Write each line out exactly, leaving none out.

○ ○ ○ ○ ○ ○ ○

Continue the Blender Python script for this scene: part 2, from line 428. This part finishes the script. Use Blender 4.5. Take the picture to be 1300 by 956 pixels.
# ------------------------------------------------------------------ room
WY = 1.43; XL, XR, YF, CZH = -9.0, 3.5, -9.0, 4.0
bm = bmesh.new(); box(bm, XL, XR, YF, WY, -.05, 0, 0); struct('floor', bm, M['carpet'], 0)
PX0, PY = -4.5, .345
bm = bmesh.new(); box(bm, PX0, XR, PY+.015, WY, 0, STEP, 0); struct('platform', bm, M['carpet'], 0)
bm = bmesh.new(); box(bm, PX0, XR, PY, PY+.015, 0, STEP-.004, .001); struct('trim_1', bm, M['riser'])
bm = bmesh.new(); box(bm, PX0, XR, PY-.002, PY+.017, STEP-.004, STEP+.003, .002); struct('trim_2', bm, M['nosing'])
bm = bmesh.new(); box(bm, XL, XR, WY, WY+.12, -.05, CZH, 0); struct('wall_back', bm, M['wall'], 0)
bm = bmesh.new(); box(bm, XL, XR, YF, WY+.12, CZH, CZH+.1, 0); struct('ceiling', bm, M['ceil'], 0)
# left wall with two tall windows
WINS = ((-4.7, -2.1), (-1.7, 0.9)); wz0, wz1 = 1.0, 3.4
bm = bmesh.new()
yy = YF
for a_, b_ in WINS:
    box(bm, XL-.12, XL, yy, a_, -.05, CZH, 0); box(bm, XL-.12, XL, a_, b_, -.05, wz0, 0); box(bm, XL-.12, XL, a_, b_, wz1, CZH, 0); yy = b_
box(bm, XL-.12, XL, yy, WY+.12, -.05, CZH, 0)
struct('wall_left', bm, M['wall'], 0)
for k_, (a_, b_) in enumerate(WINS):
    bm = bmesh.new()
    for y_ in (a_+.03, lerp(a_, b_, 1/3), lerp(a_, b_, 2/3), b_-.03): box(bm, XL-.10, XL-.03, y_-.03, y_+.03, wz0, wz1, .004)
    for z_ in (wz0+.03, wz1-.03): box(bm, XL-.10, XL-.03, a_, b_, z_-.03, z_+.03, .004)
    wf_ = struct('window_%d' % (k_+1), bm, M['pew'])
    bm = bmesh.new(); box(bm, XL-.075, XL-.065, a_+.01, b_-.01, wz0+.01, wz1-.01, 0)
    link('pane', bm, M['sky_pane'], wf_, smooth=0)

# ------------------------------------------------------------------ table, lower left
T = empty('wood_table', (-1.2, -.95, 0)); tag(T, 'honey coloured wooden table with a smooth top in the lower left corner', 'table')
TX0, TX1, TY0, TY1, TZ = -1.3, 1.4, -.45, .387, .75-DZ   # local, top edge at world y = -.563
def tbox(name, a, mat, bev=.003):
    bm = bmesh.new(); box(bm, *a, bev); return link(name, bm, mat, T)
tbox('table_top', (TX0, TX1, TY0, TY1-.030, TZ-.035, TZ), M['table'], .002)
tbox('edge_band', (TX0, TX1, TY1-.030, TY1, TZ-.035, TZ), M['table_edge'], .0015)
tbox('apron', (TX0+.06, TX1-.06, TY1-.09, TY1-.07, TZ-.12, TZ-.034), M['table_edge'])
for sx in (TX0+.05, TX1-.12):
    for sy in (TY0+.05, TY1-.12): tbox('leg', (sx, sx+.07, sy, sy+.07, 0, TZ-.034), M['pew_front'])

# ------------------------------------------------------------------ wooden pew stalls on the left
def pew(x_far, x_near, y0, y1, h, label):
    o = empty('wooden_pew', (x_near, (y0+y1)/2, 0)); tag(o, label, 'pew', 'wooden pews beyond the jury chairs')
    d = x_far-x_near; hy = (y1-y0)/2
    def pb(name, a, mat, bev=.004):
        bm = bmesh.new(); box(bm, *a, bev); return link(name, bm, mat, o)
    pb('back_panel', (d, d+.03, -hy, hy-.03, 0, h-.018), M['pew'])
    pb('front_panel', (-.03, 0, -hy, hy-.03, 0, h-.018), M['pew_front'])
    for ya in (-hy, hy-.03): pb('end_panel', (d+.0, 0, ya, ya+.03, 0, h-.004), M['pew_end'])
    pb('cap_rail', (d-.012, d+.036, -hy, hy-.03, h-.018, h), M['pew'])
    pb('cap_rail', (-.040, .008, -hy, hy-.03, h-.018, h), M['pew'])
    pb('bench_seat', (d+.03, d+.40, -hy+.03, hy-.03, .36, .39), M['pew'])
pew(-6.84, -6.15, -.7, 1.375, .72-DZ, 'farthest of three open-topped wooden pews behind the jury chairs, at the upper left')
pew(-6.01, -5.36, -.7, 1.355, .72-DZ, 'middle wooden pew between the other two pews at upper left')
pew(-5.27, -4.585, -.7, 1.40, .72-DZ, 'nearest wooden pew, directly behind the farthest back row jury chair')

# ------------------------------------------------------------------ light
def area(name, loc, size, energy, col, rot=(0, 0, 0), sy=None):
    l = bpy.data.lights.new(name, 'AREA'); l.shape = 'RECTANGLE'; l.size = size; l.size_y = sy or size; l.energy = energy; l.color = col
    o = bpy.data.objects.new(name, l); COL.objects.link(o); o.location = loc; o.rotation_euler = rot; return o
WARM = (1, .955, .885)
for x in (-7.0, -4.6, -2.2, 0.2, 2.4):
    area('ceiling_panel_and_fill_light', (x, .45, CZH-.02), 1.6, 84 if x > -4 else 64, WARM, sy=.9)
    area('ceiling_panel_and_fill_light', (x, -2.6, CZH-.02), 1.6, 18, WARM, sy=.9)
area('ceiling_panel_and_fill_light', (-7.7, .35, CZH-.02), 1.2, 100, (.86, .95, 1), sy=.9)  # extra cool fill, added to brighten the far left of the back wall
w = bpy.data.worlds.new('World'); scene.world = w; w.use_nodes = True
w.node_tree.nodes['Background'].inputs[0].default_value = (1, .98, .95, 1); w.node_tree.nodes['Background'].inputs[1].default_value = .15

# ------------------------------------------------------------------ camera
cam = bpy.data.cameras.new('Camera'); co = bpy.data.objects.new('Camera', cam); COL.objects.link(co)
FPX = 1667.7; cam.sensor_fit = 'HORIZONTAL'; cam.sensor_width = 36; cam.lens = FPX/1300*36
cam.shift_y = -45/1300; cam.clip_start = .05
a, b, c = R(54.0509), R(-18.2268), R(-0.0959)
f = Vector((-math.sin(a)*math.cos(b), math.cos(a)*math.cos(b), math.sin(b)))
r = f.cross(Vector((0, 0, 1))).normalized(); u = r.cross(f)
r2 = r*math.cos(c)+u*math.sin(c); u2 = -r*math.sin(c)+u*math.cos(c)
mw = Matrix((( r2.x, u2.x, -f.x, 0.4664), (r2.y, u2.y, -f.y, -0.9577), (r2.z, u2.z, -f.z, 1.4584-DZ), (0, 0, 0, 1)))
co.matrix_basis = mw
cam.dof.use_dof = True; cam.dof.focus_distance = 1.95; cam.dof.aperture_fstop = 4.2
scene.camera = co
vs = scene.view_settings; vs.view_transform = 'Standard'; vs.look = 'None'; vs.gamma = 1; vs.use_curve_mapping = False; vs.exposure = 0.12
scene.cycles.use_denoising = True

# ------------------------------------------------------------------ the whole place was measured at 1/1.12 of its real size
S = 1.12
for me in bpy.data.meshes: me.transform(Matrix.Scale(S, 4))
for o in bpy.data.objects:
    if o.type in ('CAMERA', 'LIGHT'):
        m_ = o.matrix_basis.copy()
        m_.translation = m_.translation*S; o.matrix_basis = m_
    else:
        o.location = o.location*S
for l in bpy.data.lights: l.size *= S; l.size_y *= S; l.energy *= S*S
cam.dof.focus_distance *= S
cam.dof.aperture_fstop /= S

○ ○ ○ ○ ○ ○ ○

The completed task ->
Continue the Blender Python script for this scene: part 2, from line 428. This part finishes the script. Use Blender 4.5. Take the picture to be 1300 by 956 pixels.
# ------------------------------------------------------------------ room
WY = 1.43; XL, XR, YF, CZH = -9.0, 3.5, -9.0, 4.0
bm = bmesh.new(); box(bm, XL, XR, YF, WY, -.05, 0, 0); struct('floor', bm, M['carpet'], 0)
PX0, PY = -4.5, .345
bm = bmesh.new(); box(bm, PX0, XR, PY+.015, WY, 0, STEP, 0); struct('platform', bm, M['carpet'], 0)
bm = bmesh.new(); box(bm, PX0, XR, PY, PY+.015, 0, STEP-.004, .001); struct('trim_1', bm, M['riser'])
bm = bmesh.new(); box(bm, PX0, XR, PY-.002, PY+.017, STEP-.004, STEP+.003, .002); struct('trim_2', bm, M['nosing'])
bm = bmesh.new(); box(bm, XL, XR, WY, WY+.12, -.05, CZH, 0); struct('wall_back', bm, M['wall'], 0)
bm = bmesh.new(); box(bm, XL, XR, YF, WY+.12, CZH, CZH+.1, 0); struct('ceiling', bm, M['ceil'], 0)
# left wall with two tall windows
WINS = ((-4.7, -2.1), (-1.7, 0.9)); wz0, wz1 = 1.0, 3.4
bm = bmesh.new()
yy = YF
for a_, b_ in WINS:
    box(bm, XL-.12, XL, yy, a_, -.05, CZH, 0); box(bm, XL-.12, XL, a_, b_, -.05, wz0, 0); box(bm, XL-.12, XL, a_, b_, wz1, CZH, 0); yy = b_
box(bm, XL-.12, XL, yy, WY+.12, -.05, CZH, 0)
struct('wall_left', bm, M['wall'], 0)
for k_, (a_, b_) in enumerate(WINS):
    bm = bmesh.new()
    for y_ in (a_+.03, lerp(a_, b_, 1/3), lerp(a_, b_, 2/3), b_-.03): box(bm, XL-.10, XL-.03, y_-.03, y_+.03, wz0, wz1, .004)
    for z_ in (wz0+.03, wz1-.03): box(bm, XL-.10, XL-.03, a_, b_, z_-.03, z_+.03, .004)
    wf_ = struct('window_%d' % (k_+1), bm, M['pew'])
    bm = bmesh.new(); box(bm, XL-.075, XL-.065, a_+.01, b_-.01, wz0+.01, wz1-.01, 0)
    link('pane', bm, M['sky_pane'], wf_, smooth=0)

# ------------------------------------------------------------------ table, lower left
T = empty('wood_table', (-1.2, -.95, 0)); tag(T, 'honey coloured wooden table with a smooth top in the lower left corner', 'table')
TX0, TX1, TY0, TY1, TZ = -1.3, 1.4, -.45, .387, .75-DZ   # local, top edge at world y = -.563
def tbox(name, a, mat, bev=.003):
    bm = bmesh.new(); box(bm, *a, bev); return link(name, bm, mat, T)
tbox('table_top', (TX0, TX1, TY0, TY1-.030, TZ-.035, TZ), M['table'], .002)
tbox('edge_band', (TX0, TX1, TY1-.030, TY1, TZ-.035, TZ), M['table_edge'], .0015)
tbox('apron', (TX0+.06, TX1-.06, TY1-.09, TY1-.07, TZ-.12, TZ-.034), M['table_edge'])
for sx in (TX0+.05, TX1-.12):
    for sy in (TY0+.05, TY1-.12): tbox('leg', (sx, sx+.07, sy, sy+.07, 0, TZ-.034), M['pew_front'])

# ------------------------------------------------------------------ wooden pew stalls on the left
def pew(x_far, x_near, y0, y1, h, label):
    o = empty('wooden_pew', (x_near, (y0+y1)/2, 0)); tag(o, label, 'pew', 'wooden pews beyond the jury chairs')
    d = x_far-x_near; hy = (y1-y0)/2
    def pb(name, a, mat, bev=.004):
        bm = bmesh.new(); box(bm, *a, bev); return link(name, bm, mat, o)
    pb('back_panel', (d, d+.03, -hy, hy-.03, 0, h-.018), M['pew'])
    pb('front_panel', (-.03, 0, -hy, hy-.03, 0, h-.018), M['pew_front'])
    for ya in (-hy, hy-.03): pb('end_panel', (d+.0, 0, ya, ya+.03, 0, h-.004), M['pew_end'])
    pb('cap_rail', (d-.012, d+.036, -hy, hy-.03, h-.018, h), M['pew'])
    pb('cap_rail', (-.040, .008, -hy, hy-.03, h-.018, h), M['pew'])
    pb('bench_seat', (d+.03, d+.40, -hy+.03, hy-.03, .36, .39), M['pew'])
pew(-6.84, -6.15, -.7, 1.375, .72-DZ, 'farthest of three open-topped wooden pews behind the jury chairs, at the upper left')
pew(-6.01, -5.36, -.7, 1.355, .72-DZ, 'middle wooden pew between the other two pews at upper left')
pew(-5.27, -4.585, -.7, 1.40, .72-DZ, 'nearest wooden pew, directly behind the farthest back row jury chair')

# ------------------------------------------------------------------ light
def area(name, loc, size, energy, col, rot=(0, 0, 0), sy=None):
    l = bpy.data.lights.new(name, 'AREA'); l.shape = 'RECTANGLE'; l.size = size; l.size_y = sy or size; l.energy = energy; l.color = col
    o = bpy.data.objects.new(name, l); COL.objects.link(o); o.location = loc; o.rotation_euler = rot; return o
WARM = (1, .955, .885)
for x in (-7.0, -4.6, -2.2, 0.2, 2.4):
    area('ceiling_panel_and_fill_light', (x, .45, CZH-.02), 1.6, 84 if x > -4 else 64, WARM, sy=.9)
    area('ceiling_panel_and_fill_light', (x, -2.6, CZH-.02), 1.6, 18, WARM, sy=.9)
area('ceiling_panel_and_fill_light', (-7.7, .35, CZH-.02), 1.2, 100, (.86, .95, 1), sy=.9)  # extra cool fill, added to brighten the far left of the back wall
w = bpy.data.worlds.new('World'); scene.world = w; w.use_nodes = True
w.node_tree.nodes['Background'].inputs[0].default_value = (1, .98, .95, 1); w.node_tree.nodes['Background'].inputs[1].default_value = .15

# ------------------------------------------------------------------ camera
cam = bpy.data.cameras.new('Camera'); co = bpy.data.objects.new('Camera', cam); COL.objects.link(co)
FPX = 1667.7; cam.sensor_fit = 'HORIZONTAL'; cam.sensor_width = 36; cam.lens = FPX/1300*36
cam.shift_y = -45/1300; cam.clip_start = .05
a, b, c = R(54.0509), R(-18.2268), R(-0.0959)
f = Vector((-math.sin(a)*math.cos(b), math.cos(a)*math.cos(b), math.sin(b)))
r = f.cross(Vector((0, 0, 1))).normalized(); u = r.cross(f)
r2 = r*math.cos(c)+u*math.sin(c); u2 = -r*math.sin(c)+u*math.cos(c)
mw = Matrix((( r2.x, u2.x, -f.x, 0.4664), (r2.y, u2.y, -f.y, -0.9577), (r2.z, u2.z, -f.z, 1.4584-DZ), (0, 0, 0, 1)))
co.matrix_basis = mw
cam.dof.use_dof = True; cam.dof.focus_distance = 1.95; cam.dof.aperture_fstop = 4.2
scene.camera = co
vs = scene.view_settings; vs.view_transform = 'Standard'; vs.look = 'None'; vs.gamma = 1; vs.use_curve_mapping = False; vs.exposure = 0.12
scene.cycles.use_denoising = True

# ------------------------------------------------------------------ the whole place was measured at 1/1.12 of its real size
S = 1.12
for me in bpy.data.meshes: me.transform(Matrix.Scale(S, 4))
for o in bpy.data.objects:
    if o.type in ('CAMERA', 'LIGHT'):
        m_ = o.matrix_basis.copy()
        m_.translation = m_.translation*S; o.matrix_basis = m_
    else:
        o.location = o.location*S
for l in bpy.data.lights: l.size *= S; l.size_y *= S; l.energy *= S*S
cam.dof.focus_distance *= S
cam.dof.aperture_fstop /= S